Media

Media Studies

Trust Curriculum Intent

Our mission is to provide a cradle to career education that allows our children to enjoy lives of choice and opportunity. By the age of 18, we want every child to have the option of university or a high quality alternative. 

Subject Curriculum Intent

Media Studies at Brigshaw teaches pupils seeks to develop in its students a creative passion to contribute positive and exciting media products towards the industry: both through GCSE and A Level coursework as well as through industry links to encourage career uptake within the sector.

Media studies is also increasingly vital for students to have a clearer understanding of how media influence works: of how media institutions can shape messages which may or may not be biased; of how different audiences are likely to respond to messages in different ways and of how crucial it is to be able to process messages from multiple sources in order to arrive at their own informed opinion. In media studies, through our study of a wide range of texts from television, film, radio, print and online media, we aim to support our students in all of this in order for them to become critical, creative and independent thinkers. By building our curriculum around the media framework areas of media language representation, audience and institution and by spiralling through these four areas with each text we encounter, students are able to understand a text’s purpose and potential impacts with increasing independence and insight, preparing them for an adult world saturated by media messaging.

Curriculum Principles

  • Backwards planning is approached in the media curriculum by the careful selection and sequencing of the media texts.  Knowledge of the four framework areas, by Year 13, is deep and broad concerning theory, context and of how to apply both to textual analysis. Similarly, our expectation of technical control and creativity when producing media products rivals industry standards in year 13. In both cases, what is needed at this level is carefully mapped backwards so that knowledge within each of the four framework areas and creative ability accumulates across the KS4 and KS5 course.
  • Long term memory is developed in the media curriculum through revisiting key concepts across the four framework areas with every new text we encounter. Low stakes quizzing and end of topic tests assess recent and iterative knowledge to consolidate a deeper understanding.   Formative assessment in day to day lessons and less regular summative assessment captures current and previous knowledge and allows the teaching team to respond. 
  • Cognitive psychology principles are addressed in the media curriculum through the regular and planned provision of independent retrieval in the form of silent starters and the subsequent self assessment and correction. Lessons place an increasing emphasis on independent practice to develop metacognitive planning, doing and reviewing skills and we ensure success in these sections through “I, we, you” lesson planning with clear outcomes and success criteria.  Students are required to “think hard” during their lessons and student attention is carefully guided by the teacher so that lesson objectives are met effectively.  

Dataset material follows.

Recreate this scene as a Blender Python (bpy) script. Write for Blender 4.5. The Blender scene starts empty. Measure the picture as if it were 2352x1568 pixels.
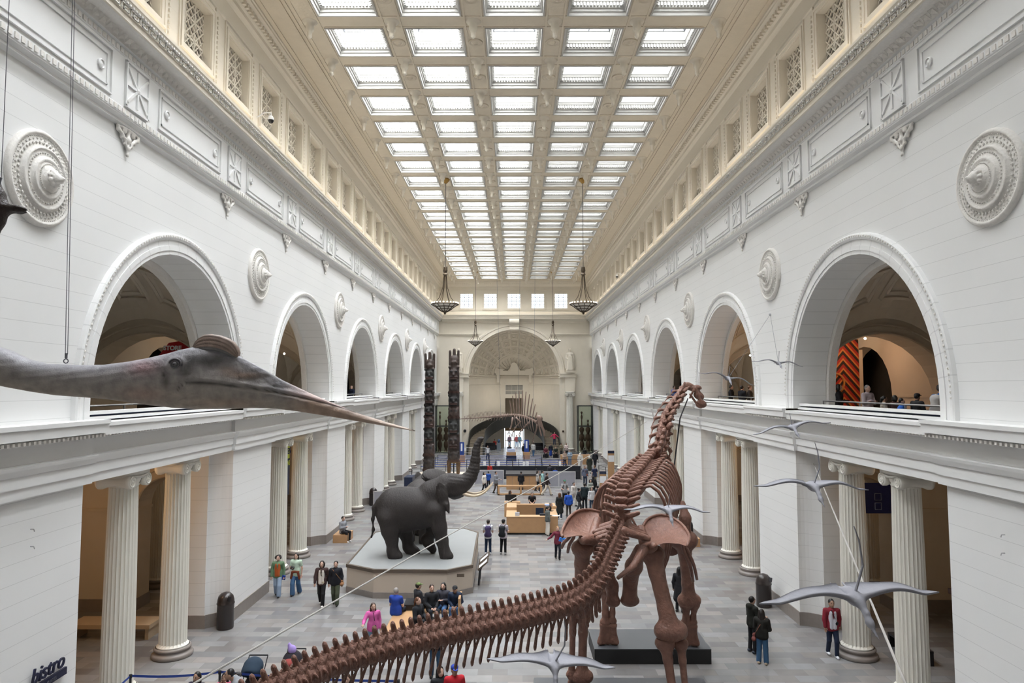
import bpy, math, random
import numpy as np
from mathutils import Vector, Matrix, Euler
random.seed(7)
S = bpy.context.scene
C = S.collection
PI = math.pi
# ------------------------------------------------------------------ camera
FPX = 1568.0; EYE = 8.6
PITCH = math.atan(104/1568); YAW = math.atan(5/1568)
cd = bpy.data.cameras.new('camera'); cd.lens = 24; cd.sensor_width = 36; cd.clip_end = 500
cam = bpy.data.objects.new('camera', cd); C.objects.link(cam)
cam.location = (0, 0, EYE); cam.rotation_euler = (PI/2+PITCH, 0, YAW)
S.camera = cam
S.view_settings.view_transform = 'Standard'; S.view_settings.look = 'None'
S.cycles.max_bounces = 6; S.cycles.diffuse_bounces = 4; S.cycles.glossy_bounces = 2; S.cycles.use_adaptive_sampling = True; S.cycles.adaptive_threshold = .08
S.view_settings.gamma = 1; S.view_settings.use_curve_mapping = False
S.view_settings.exposure = 0.06
# ------------------------------------------------------------------ sky and daylight through the glass roof
W = bpy.data.worlds.new('sky'); S.world = W; W.use_nodes = True
wn = W.node_tree.nodes; wl = W.node_tree.links
bg = wn['Background']; bg.inputs[0].default_value = (0.86, 0.93, 1.0, 1); bg.inputs[1].default_value = 2.1
def area(name, loc, sx, sy, power, col, rot=(0, 0, 0)):
    l = bpy.data.lights.new(name, 'AREA'); l.shape = 'RECTANGLE'; l.size = sx; l.size_y = sy
    l.energy = power; l.color = col
    o = bpy.data.objects.new(name, l); C.objects.link(o); o.location = loc; o.rotation_euler = rot
    return o
SKYP = 36000
area('skylight_daylight_east', (4.3, 48.7, 24.6), 8.6, 84.6, SKYP*.96, (0.93, 0.975, 1.05))
area('skylight_daylight_west', (-4.3, 48.7, 24.6), 8.6, 84.6, SKYP*2.6, (0.93, 0.975, 1.05))
for s_ in (-1, 1):   # cove lamps lying on top of the cornice, washing the attic and ceiling
    area('cornice_uplight', (s_*9.62, 43.0, 18.3), .12, 96, 300, (1.0, .88, .74), (PI, 0, 0))
def point(name, loc, power, col, r=.15):
    l = bpy.data.lights.new(name, 'POINT'); l.energy = power; l.color = col; l.shadow_soft_size = r
    o = bpy.data.objects.new(name, l); C.objects.link(o); o.location = loc
    return o
# ------------------------------------------------------------------ surveying helpers
_cp, _sp, _cy, _sy = math.cos(PITCH), math.sin(PITCH), math.cos(YAW), math.sin(YAW)
def ray(px, py):
    a = (px-1176)/FPX; b = (784-py)/FPX
    y = _cp-b*_sp; z = _sp+b*_cp
    return (a*_cy-y*_sy, y*_cy+a*_sy, z)
def at(px, py, Y):
    r = ray(px, py); t = Y/r[1]; return Vector((r[0]*t, Y, EYE+r[2]*t))
def flr(px, py, z=0.0):
    r = ray(px, py); t = (z-EYE)/r[2]; return Vector((r[0]*t, r[1]*t, z))
def head_at(px, py, h, z0=0.0):
    "floor point of someone h tall whose crown is seen at px, py"
    p = flr(px, py, z0+h); return Vector((p.x, p.y, z0))
# ------------------------------------------------------------------ materials
_m = {}
def nodes(m):
    m.use_nodes = True; n = m.node_tree.nodes; return n, m.node_tree.links, n['Principled BSDF']
def mat(name, col, rough=.6, metal=0.0, var=.08, scale=3.0, bump=0.0, bscale=None, spec=.5):
    if name in _m: return _m[name]
    m = bpy.data.materials.new(name); n, l, b = nodes(m); _m[name] = m
    b.inputs['Roughness'].default_value = rough; b.inputs['Metallic'].default_value = metal
    b.inputs['Specular IOR Level'].default_value = spec
    tc = n.new('ShaderNodeTexCoord'); ns = n.new('ShaderNodeTexNoise'); ns.inputs['Scale'].default_value = scale
    ns.inputs['Detail'].default_value = 5; l.new(tc.outputs['Object'], ns.inputs['Vector'])
    mx = n.new('ShaderNodeMix'); mx.data_type = 'RGBA'
    c = Vector(col)
    mx.inputs[6].default_value = (*(c*(1-var)), 1); mx.inputs[7].default_value = (*(c*(1+var)), 1)
    l.new(ns.outputs['Fac'], mx.inputs[0]); l.new(mx.outputs[2], b.inputs['Base Color'])
    if bump:
        nb = n.new('ShaderNodeTexNoise'); nb.inputs['Scale'].default_value = bscale or scale*4; nb.inputs['Detail'].default_value = 6
        l.new(tc.outputs['Object'], nb.inputs['Vector'])
        bp = n.new('ShaderNodeBump'); bp.inputs['Strength'].default_value = bump; bp.inputs['Distance'].default_value = .05
        l.new(nb.outputs['Fac'], bp.inputs['Height']); l.new(bp.outputs[0], b.inputs['Normal'])
    return m
def hexc(h):
    f = lambda v: (v/12.92 if v <= .04045 else ((v+.055)/1.055)**2.4)
    return tuple(f(int(h[i:i+2], 16)/255) for i in (0, 2, 4))
def cloth(h, rough=.85): return mat('cloth_'+h, hexc(h), rough, var=.12, scale=9)
def emis(name, col, st):
    if name in _m: return _m[name]
    m = bpy.data.materials.new(name); n, l, b = nodes(m); _m[name] = m
    b.inputs['Base Color'].default_value = (*col, 1); b.inputs['Emission Color'].default_value = (*col, 1)
    b.inputs['Emission Strength'].default_value = st
    return m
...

What will this look like at implementation?

Please use the links to explore how our curriculum looks, for each year group, as a result of these guiding principles

How can you support students’ learning from home?

When reading, watching or listening to the news, start discussions about how a story is being presented and whether the report shows any bias. How do you know?

When encountering an advert online, on television or in print, ask how a product or person is being represented and why

Visit the Science and Media Museum in Bradford and learn about how the media sector and its products has evolved over time.